* [Given task]
Reproduce all the entries exactly and keep the pictures out.

*** Information given ***

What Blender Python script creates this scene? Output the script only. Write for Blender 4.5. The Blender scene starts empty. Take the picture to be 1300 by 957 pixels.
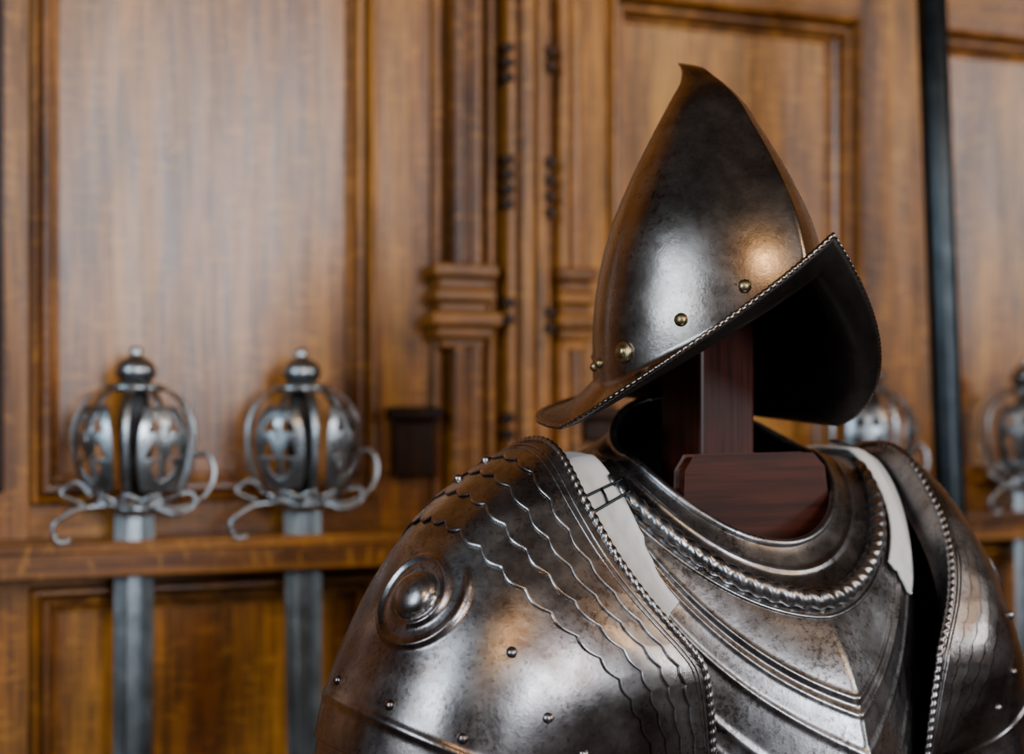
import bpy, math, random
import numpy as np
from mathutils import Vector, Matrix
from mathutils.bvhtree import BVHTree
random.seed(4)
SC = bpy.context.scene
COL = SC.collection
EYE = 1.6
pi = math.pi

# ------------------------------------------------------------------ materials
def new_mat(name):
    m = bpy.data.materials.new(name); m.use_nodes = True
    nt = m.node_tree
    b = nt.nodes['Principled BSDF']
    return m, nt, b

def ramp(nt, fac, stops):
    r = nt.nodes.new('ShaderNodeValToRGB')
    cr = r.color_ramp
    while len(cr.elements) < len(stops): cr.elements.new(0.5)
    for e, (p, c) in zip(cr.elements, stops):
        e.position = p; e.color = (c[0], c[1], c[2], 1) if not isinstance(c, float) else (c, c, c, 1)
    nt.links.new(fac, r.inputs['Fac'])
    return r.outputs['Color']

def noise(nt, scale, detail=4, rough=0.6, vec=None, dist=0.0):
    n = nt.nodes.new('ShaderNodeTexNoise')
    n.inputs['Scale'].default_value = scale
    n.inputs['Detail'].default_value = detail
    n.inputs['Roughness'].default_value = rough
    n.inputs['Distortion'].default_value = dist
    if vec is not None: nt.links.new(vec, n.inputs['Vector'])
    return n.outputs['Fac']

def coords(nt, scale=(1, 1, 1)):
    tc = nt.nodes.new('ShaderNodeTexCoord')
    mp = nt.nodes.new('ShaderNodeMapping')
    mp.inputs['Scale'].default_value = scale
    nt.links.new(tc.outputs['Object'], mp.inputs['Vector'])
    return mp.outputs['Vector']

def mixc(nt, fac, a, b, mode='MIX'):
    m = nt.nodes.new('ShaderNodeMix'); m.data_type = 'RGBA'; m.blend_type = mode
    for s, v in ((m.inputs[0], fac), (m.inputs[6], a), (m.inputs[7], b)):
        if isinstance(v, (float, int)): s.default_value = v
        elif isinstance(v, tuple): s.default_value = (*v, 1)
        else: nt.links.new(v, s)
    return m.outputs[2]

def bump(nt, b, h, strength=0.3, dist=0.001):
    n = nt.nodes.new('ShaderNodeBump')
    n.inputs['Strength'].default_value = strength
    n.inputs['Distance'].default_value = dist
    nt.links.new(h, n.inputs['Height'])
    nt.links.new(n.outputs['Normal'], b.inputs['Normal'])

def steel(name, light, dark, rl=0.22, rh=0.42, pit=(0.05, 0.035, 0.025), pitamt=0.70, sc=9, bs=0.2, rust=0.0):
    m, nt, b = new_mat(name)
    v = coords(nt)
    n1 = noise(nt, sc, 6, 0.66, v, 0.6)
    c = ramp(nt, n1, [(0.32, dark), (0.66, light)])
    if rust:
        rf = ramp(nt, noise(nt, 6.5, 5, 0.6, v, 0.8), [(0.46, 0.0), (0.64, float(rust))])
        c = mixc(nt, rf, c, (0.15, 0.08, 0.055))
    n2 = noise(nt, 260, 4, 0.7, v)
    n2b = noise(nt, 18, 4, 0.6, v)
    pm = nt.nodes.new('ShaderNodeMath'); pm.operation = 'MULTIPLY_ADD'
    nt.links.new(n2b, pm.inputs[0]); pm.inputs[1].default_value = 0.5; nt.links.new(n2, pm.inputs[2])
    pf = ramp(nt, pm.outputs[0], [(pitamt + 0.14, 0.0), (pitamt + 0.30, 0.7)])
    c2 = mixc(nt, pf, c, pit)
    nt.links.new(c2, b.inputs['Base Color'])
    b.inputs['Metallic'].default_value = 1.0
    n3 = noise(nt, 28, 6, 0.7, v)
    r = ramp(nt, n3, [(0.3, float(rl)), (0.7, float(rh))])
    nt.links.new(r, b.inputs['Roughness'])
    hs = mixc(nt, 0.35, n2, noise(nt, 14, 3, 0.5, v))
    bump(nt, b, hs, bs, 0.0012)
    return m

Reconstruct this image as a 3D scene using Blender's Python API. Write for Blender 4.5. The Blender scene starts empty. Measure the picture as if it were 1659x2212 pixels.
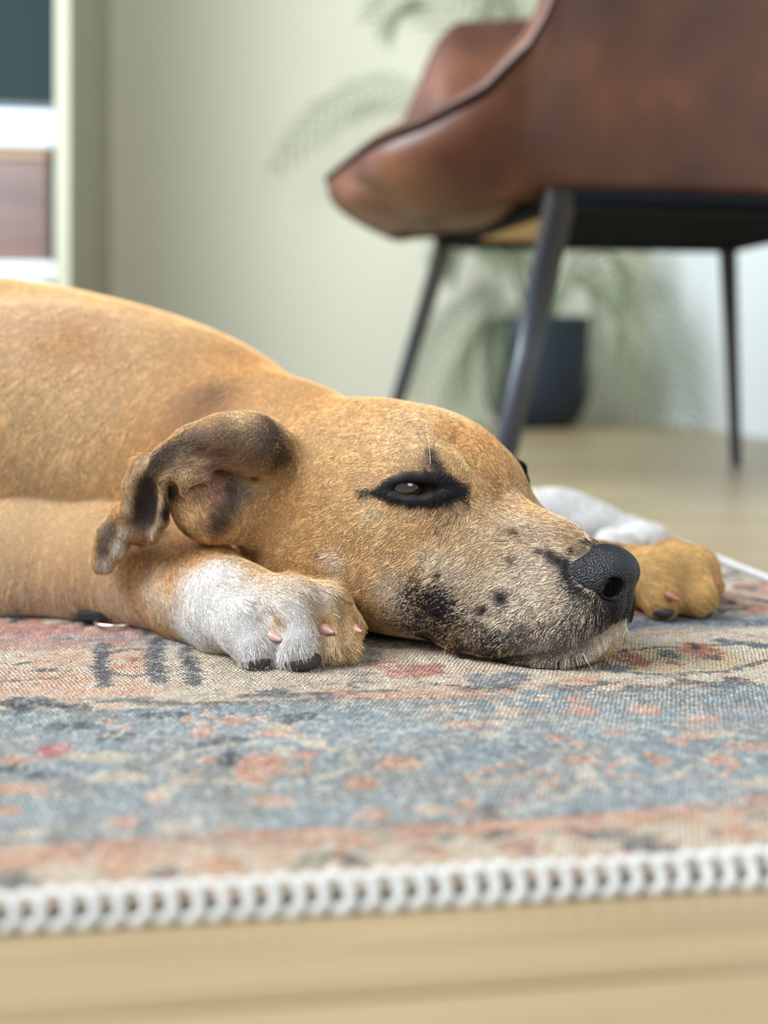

***

* [Exercise answer]
What Blender Python script creates this scene? Output the script only. Write for Blender 4.5. The Blender scene starts empty. Take the picture to be 1300 by 957 pixels.
import bpy, math, random
import numpy as np
from mathutils import Vector, Matrix
from mathutils.bvhtree import BVHTree
random.seed(4)
SC = bpy.context.scene
COL = SC.collection
EYE = 1.6
pi = math.pi

# ------------------------------------------------------------------ materials
def new_mat(name):
    m = bpy.data.materials.new(name); m.use_nodes = True
    nt = m.node_tree
    b = nt.nodes['Principled BSDF']
    return m, nt, b

def ramp(nt, fac, stops):
    r = nt.nodes.new('ShaderNodeValToRGB')
    cr = r.color_ramp
    while len(cr.elements) < len(stops): cr.elements.new(0.5)
    for e, (p, c) in zip(cr.elements, stops):
        e.position = p; e.color = (c[0], c[1], c[2], 1) if not isinstance(c, float) else (c, c, c, 1)
    nt.links.new(fac, r.inputs['Fac'])
    return r.outputs['Color']

def noise(nt, scale, detail=4, rough=0.6, vec=None, dist=0.0):
    n = nt.nodes.new('ShaderNodeTexNoise')
    n.inputs['Scale'].default_value = scale
    n.inputs['Detail'].default_value = detail
    n.inputs['Roughness'].default_value = rough
    n.inputs['Distortion'].default_value = dist
    if vec is not None: nt.links.new(vec, n.inputs['Vector'])
    return n.outputs['Fac']

def coords(nt, scale=(1, 1, 1)):
    tc = nt.nodes.new('ShaderNodeTexCoord')
    mp = nt.nodes.new('ShaderNodeMapping')
    mp.inputs['Scale'].default_value = scale
    nt.links.new(tc.outputs['Object'], mp.inputs['Vector'])
    return mp.outputs['Vector']

def mixc(nt, fac, a, b, mode='MIX'):
    m = nt.nodes.new('ShaderNodeMix'); m.data_type = 'RGBA'; m.blend_type = mode
    for s, v in ((m.inputs[0], fac), (m.inputs[6], a), (m.inputs[7], b)):
        if isinstance(v, (float, int)): s.default_value = v
        elif isinstance(v, tuple): s.default_value = (*v, 1)
        else: nt.links.new(v, s)
    return m.outputs[2]

def bump(nt, b, h, strength=0.3, dist=0.001):
    n = nt.nodes.new('ShaderNodeBump')
    n.inputs['Strength'].default_value = strength
    n.inputs['Distance'].default_value = dist
    nt.links.new(h, n.inputs['Height'])
    nt.links.new(n.outputs['Normal'], b.inputs['Normal'])

def steel(name, light, dark, rl=0.22, rh=0.42, pit=(0.05, 0.035, 0.025), pitamt=0.70, sc=9, bs=0.2, rust=0.0):
    m, nt, b = new_mat(name)
    v = coords(nt)
    n1 = noise(nt, sc, 6, 0.66, v, 0.6)
    c = ramp(nt, n1, [(0.32, dark), (0.66, light)])
    if rust:
        rf = ramp(nt, noise(nt, 6.5, 5, 0.6, v, 0.8), [(0.46, 0.0), (0.64, float(rust))])
        c = mixc(nt, rf, c, (0.15, 0.08, 0.055))
    n2 = noise(nt, 260, 4, 0.7, v)
    n2b = noise(nt, 18, 4, 0.6, v)
    pm = nt.nodes.new('ShaderNodeMath'); pm.operation = 'MULTIPLY_ADD'
    nt.links.new(n2b, pm.inputs[0]); pm.inputs[1].default_value = 0.5; nt.links.new(n2, pm.inputs[2])
    pf = ramp(nt, pm.outputs[0], [(pitamt + 0.14, 0.0), (pitamt + 0.30, 0.7)])
    c2 = mixc(nt, pf, c, pit)
    nt.links.new(c2, b.inputs['Base Color'])
    b.inputs['Metallic'].default_value = 1.0
    n3 = noise(nt, 28, 6, 0.7, v)
    r = ramp(nt, n3, [(0.3, float(rl)), (0.7, float(rh))])
    nt.links.new(r, b.inputs['Roughness'])
    hs = mixc(nt, 0.35, n2, noise(nt, 14, 3, 0.5, v))
    bump(nt, b, hs, bs, 0.0012)
    return m

Reconstruct this image as a 3D scene using Blender's Python API. Write for Blender 4.5. The Blender scene starts empty. Measure the picture as if it were 1659x2212 pixels.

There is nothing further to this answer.